Why writing more than cooking?
It’s more moving. It’s been more instrumental in giant life answers. It’s more satisfying and necessary for me. But, don’t get me wrong, I really, really love to cook and clean because it helps out with the writing.
Have you found a lot of similarities between the creative aspects of cooking and writing?
On the contrary, I find them completely antidotal to each other. One really helps out with the other but because they’re so opposite. Writing is so alone and often unfinishable. You can’t finish it in time, you have to wait for it to come to you, or the story has to reveal itself. Cooking—that’s so social and in a group. You can just cross off the prep list and be ready at 5:30 when the doors open. It’s very satisfying in that way.
I think it’s also great to be in a kitchen where you’re having tangible, sensual experiences. Your hands are touching wet things, and warm things, and cold things, textures that really live and can be held. And that’s really nice to have something tangible when you’re, by contrast, trying to write something that’s floating around in your damned brain and you can’t actualize it. Conversely, too many days of having your hands in the salad bin and you’re like, ‘This is fucking tedious. When do I get to do something bigger with my brain?’ I think they help each other out.
Is there anything about being a chef and owning a restaurant that prepared you for the rigour of writing a book?
I couldn’t have predicted it, but in fact the experience of being the arbiter of the quality of a plate or a dish passing in front of you before it makes it to the guest has been so helpful as a writer.
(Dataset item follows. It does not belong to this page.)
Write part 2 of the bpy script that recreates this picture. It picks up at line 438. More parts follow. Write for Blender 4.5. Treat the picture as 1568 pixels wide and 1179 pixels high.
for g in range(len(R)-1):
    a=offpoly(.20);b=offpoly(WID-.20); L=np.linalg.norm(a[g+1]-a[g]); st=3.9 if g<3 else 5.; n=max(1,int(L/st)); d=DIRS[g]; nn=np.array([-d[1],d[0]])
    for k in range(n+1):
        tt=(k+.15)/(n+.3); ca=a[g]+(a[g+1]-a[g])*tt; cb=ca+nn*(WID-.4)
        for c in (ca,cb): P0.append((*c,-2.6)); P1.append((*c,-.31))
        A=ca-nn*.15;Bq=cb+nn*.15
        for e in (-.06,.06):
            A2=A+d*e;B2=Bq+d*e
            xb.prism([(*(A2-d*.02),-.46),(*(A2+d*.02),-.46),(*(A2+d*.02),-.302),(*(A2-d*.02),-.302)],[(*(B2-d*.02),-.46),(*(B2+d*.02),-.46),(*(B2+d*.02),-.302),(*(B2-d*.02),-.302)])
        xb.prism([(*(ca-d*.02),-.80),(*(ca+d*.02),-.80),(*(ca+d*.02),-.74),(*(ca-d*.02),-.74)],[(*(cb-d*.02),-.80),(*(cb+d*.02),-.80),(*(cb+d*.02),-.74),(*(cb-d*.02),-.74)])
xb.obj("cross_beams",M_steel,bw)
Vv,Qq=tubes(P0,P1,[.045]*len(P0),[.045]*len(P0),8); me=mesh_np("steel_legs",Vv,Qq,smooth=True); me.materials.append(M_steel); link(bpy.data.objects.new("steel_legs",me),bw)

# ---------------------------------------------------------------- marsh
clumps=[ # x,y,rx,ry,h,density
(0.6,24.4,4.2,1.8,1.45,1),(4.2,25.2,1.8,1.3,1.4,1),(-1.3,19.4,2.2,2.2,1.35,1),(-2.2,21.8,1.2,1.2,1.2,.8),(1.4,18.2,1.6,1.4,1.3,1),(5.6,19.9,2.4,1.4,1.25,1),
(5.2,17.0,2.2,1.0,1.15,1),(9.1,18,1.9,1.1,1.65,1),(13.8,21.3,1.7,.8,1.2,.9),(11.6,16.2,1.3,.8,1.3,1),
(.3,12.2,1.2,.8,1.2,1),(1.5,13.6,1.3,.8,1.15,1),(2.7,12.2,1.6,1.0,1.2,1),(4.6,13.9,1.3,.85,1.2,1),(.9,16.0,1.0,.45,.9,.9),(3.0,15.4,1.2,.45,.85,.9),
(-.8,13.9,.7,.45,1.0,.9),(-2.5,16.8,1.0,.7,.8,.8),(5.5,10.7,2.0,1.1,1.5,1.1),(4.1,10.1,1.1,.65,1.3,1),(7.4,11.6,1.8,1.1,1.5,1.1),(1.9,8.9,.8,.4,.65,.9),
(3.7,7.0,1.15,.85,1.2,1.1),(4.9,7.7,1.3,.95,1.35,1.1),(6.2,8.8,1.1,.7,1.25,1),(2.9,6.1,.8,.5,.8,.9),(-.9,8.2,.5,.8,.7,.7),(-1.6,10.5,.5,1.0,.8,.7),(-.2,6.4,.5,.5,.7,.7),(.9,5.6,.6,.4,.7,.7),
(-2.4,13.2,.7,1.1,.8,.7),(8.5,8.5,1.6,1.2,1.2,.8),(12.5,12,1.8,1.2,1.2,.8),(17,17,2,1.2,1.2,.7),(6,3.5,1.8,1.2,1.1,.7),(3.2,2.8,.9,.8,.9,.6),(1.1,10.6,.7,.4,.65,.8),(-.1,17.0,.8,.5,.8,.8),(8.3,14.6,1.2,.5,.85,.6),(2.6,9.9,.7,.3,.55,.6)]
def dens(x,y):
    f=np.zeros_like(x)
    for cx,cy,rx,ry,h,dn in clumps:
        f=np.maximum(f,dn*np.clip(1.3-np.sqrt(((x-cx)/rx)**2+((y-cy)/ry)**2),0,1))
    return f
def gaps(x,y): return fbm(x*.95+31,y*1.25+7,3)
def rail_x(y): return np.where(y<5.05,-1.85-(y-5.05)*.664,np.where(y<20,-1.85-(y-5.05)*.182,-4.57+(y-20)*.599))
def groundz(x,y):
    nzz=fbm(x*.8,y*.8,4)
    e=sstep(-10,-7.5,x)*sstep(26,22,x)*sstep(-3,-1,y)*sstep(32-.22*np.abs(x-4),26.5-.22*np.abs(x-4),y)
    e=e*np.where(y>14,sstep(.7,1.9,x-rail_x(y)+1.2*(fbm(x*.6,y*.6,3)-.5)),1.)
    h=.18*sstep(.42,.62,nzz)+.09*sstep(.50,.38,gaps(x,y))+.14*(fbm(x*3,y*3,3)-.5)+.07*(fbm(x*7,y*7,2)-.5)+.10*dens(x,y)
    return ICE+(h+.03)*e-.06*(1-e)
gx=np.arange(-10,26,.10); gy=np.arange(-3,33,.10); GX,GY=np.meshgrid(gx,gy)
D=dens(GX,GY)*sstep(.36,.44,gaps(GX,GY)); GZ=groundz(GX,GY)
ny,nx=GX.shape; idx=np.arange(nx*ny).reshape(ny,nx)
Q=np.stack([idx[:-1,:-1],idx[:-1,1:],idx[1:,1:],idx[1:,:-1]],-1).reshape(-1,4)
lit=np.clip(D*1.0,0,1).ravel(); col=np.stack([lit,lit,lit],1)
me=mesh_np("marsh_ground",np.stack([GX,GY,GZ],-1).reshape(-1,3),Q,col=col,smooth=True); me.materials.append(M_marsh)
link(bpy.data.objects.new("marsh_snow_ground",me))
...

I think many writers...you’re waiting for the teacher or the editor to tell you when you’ve written your “A” paper, or your perfect poem, or to admire your phrase, or to tell you it’s a little clunky at the last paragraph.
Many, many, many years of trying to never let a plate get to the customer too salty, or over-toasted, or burnt, or dry—I know the difference between a good plate and a bad plate, so I found that very helpful when turning to book writing.
I’m objectively able to tell the difference between good writing and bad writing, I don’t need to wait for an authority figure editor to tell me. I can just get all over it myself. It’s whether you’re willing to face the truth and work with it, which I am.
You talk a lot about that idea of writing the “real truth"—what does that mean to you?
I guess I can always tell when I’m...not lying, but you can just tell when your writing is dead. You’re posturing, you’re using words that aren’t yours, you’re saying something because you think it’s charming to say it that way, or you want an experience to look like this but if you bear down a little further you’ll realize the truth that it didn’t quite look like that. If you’re good at putting words on a page, you can really fake yourself out.
I just mean paying attention to when you’re performing yourself the way you’d like yourself to be on the page. Even you when you’re miserable, or you when you’re trying to paint yourself as ugly, or neurotic, or funny, you can even tell when you’re faking that.
It seems like such a natural instinct. You want to make yourself look good and you want to tell your story in this beautiful way. How did you dig down and wrench that truth out of yourself?
What’s funny is that it’s actually the least hard. That’s when you know you’re telling the truth truth, when there’s no conflict in your body about it whatsoever. Whenever you read something on the page that’s either too exciting, or you’re just so proud of it, or you’re worried about it, or you’re bored by it—for me at least, whenever I’m having any bodily electricity around any word that I put on the page, I know that’s the place I have to go back and find out what I’m not telling the truth about.
Whenever I’m really telling the truth it is dead silent neutral in my body. It’s so objectively true that there’s no arguing, and my body doesn't argue with it.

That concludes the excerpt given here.